--- start ---
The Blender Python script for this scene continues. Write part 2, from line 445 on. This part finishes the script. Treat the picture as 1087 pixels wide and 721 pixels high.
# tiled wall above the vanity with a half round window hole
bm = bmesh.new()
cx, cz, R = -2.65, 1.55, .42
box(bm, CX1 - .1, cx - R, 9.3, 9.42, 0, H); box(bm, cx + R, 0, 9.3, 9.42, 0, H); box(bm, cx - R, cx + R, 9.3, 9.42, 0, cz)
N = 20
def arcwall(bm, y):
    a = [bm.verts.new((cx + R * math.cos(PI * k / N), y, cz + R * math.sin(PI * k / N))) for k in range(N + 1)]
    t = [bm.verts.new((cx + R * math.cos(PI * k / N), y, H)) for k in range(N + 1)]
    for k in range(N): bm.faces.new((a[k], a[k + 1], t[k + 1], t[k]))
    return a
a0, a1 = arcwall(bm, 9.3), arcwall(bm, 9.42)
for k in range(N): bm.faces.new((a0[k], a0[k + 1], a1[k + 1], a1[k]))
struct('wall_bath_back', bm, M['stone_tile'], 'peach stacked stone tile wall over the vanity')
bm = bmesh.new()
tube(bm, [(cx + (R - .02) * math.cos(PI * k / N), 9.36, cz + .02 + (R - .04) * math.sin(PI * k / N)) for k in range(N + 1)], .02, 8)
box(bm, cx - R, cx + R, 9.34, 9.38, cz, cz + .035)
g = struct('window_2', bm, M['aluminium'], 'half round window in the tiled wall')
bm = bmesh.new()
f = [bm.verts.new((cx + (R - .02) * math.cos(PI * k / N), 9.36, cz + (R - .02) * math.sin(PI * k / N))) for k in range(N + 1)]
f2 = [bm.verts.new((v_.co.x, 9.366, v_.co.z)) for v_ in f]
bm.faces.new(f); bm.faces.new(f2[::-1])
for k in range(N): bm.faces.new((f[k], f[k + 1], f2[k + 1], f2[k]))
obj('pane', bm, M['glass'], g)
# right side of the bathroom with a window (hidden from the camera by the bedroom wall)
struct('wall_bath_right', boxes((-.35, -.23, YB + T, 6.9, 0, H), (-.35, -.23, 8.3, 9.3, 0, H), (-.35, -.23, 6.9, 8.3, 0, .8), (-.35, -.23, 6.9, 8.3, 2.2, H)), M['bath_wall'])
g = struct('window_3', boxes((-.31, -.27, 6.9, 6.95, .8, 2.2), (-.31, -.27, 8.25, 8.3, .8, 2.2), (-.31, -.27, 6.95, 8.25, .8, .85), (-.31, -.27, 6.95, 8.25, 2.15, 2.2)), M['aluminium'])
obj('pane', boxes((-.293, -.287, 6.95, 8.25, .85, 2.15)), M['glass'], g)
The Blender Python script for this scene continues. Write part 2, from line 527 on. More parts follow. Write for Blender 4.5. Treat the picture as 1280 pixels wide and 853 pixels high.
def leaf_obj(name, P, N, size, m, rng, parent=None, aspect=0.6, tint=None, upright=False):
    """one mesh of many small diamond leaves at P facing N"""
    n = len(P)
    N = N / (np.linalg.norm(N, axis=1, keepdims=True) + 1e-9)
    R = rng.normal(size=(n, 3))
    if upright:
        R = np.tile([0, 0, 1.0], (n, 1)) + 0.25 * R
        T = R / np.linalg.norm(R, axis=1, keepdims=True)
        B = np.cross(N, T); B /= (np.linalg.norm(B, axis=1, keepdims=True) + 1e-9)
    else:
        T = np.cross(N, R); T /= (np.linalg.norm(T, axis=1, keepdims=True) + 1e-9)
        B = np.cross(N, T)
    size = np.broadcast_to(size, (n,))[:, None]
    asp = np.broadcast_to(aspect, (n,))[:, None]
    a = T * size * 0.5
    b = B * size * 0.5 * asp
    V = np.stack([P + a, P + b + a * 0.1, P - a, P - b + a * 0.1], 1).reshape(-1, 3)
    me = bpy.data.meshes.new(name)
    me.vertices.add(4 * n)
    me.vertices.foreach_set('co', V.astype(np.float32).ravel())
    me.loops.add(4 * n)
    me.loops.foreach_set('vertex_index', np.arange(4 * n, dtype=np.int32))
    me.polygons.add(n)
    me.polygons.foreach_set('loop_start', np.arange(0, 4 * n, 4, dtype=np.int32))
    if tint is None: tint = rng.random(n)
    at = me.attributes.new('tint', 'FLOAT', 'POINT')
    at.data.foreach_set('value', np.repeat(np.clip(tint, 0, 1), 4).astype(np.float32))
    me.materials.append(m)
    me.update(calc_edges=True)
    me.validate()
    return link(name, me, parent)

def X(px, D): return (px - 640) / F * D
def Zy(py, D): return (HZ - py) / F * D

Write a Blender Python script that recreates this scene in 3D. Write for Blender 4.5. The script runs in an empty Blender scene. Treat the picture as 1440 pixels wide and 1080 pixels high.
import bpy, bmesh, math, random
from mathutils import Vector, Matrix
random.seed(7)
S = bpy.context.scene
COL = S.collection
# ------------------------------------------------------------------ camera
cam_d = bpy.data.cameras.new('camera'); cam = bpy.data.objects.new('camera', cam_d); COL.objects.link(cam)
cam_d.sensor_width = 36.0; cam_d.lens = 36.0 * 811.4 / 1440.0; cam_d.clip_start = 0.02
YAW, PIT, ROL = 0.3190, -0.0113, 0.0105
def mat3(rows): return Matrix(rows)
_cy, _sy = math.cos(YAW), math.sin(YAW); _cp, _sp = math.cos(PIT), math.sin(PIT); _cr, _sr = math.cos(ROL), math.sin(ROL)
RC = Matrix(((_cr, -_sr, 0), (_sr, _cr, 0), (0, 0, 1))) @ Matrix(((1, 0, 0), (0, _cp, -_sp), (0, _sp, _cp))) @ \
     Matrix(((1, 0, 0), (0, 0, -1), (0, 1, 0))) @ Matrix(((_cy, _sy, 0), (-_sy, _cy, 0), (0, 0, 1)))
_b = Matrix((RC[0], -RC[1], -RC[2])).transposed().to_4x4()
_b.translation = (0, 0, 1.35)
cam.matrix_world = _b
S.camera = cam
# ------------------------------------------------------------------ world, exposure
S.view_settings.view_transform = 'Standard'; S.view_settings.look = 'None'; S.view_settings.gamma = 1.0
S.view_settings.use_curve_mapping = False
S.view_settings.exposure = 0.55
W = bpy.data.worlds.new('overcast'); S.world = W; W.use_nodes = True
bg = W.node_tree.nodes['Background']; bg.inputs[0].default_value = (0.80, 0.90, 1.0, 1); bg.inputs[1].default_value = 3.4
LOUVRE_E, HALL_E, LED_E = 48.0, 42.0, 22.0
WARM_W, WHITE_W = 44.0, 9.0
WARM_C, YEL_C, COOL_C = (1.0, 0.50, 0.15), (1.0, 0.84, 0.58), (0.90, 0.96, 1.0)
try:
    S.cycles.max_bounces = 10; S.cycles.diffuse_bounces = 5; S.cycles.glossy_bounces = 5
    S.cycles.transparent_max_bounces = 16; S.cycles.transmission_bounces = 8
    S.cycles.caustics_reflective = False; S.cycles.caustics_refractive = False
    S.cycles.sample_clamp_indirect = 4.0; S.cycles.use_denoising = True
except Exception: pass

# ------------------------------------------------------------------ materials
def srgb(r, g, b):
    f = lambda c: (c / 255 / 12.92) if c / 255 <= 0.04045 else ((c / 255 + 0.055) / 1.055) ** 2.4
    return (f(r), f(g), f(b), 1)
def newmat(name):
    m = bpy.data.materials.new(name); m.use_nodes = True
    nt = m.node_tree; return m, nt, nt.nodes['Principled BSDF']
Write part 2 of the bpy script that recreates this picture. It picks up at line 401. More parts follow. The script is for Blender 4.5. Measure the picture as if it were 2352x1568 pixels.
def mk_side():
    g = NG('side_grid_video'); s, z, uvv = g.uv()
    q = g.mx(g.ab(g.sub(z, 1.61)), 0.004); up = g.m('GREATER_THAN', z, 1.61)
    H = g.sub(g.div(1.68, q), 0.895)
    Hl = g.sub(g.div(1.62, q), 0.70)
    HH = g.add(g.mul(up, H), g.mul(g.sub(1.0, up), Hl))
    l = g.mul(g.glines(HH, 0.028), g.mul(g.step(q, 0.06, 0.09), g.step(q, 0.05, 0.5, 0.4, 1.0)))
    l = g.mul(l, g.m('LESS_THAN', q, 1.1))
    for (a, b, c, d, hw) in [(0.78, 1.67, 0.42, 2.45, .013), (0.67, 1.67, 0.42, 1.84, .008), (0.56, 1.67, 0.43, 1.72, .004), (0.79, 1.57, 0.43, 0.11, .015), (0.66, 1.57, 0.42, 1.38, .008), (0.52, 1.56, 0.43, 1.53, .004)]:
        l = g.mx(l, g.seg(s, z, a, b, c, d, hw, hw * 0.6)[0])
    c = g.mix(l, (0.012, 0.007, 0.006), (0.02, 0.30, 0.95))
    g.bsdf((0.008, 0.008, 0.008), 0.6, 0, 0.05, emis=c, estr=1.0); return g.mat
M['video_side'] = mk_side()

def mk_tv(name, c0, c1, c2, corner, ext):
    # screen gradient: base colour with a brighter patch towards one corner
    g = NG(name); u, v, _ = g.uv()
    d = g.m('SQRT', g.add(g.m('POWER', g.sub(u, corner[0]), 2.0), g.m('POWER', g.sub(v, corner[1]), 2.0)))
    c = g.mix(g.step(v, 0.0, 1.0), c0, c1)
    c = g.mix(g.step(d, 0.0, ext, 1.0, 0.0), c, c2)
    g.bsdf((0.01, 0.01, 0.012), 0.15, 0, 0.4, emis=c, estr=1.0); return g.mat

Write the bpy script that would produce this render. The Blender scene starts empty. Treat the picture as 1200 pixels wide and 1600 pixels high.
--- end ---
* **TASK INSTRUCTIONS**
Exactly reproduce the stretch from the line with "853 pixels high." through the line with "def Zy(py, D): return (HZ - py) / F * D", including both ends and nothing else.

* **SOLUTION FOR THIS EXERCISE**
The Blender Python script for this scene continues. Write part 2, from line 527 on. More parts follow. Write for Blender 4.5. Treat the picture as 1280 pixels wide and 853 pixels high.
def leaf_obj(name, P, N, size, m, rng, parent=None, aspect=0.6, tint=None, upright=False):
    """one mesh of many small diamond leaves at P facing N"""
    n = len(P)
    N = N / (np.linalg.norm(N, axis=1, keepdims=True) + 1e-9)
    R = rng.normal(size=(n, 3))
    if upright:
        R = np.tile([0, 0, 1.0], (n, 1)) + 0.25 * R
        T = R / np.linalg.norm(R, axis=1, keepdims=True)
        B = np.cross(N, T); B /= (np.linalg.norm(B, axis=1, keepdims=True) + 1e-9)
    else:
        T = np.cross(N, R); T /= (np.linalg.norm(T, axis=1, keepdims=True) + 1e-9)
        B = np.cross(N, T)
    size = np.broadcast_to(size, (n,))[:, None]
    asp = np.broadcast_to(aspect, (n,))[:, None]
    a = T * size * 0.5
    b = B * size * 0.5 * asp
    V = np.stack([P + a, P + b + a * 0.1, P - a, P - b + a * 0.1], 1).reshape(-1, 3)
    me = bpy.data.meshes.new(name)
    me.vertices.add(4 * n)
    me.vertices.foreach_set('co', V.astype(np.float32).ravel())
    me.loops.add(4 * n)
    me.loops.foreach_set('vertex_index', np.arange(4 * n, dtype=np.int32))
    me.polygons.add(n)
    me.polygons.foreach_set('loop_start', np.arange(0, 4 * n, 4, dtype=np.int32))
    if tint is None: tint = rng.random(n)
    at = me.attributes.new('tint', 'FLOAT', 'POINT')
    at.data.foreach_set('value', np.repeat(np.clip(tint, 0, 1), 4).astype(np.float32))
    me.materials.append(m)
    me.update(calc_edges=True)
    me.validate()
    return link(name, me, parent)

def X(px, D): return (px - 640) / F * D
def Zy(py, D): return (HZ - py) / F * D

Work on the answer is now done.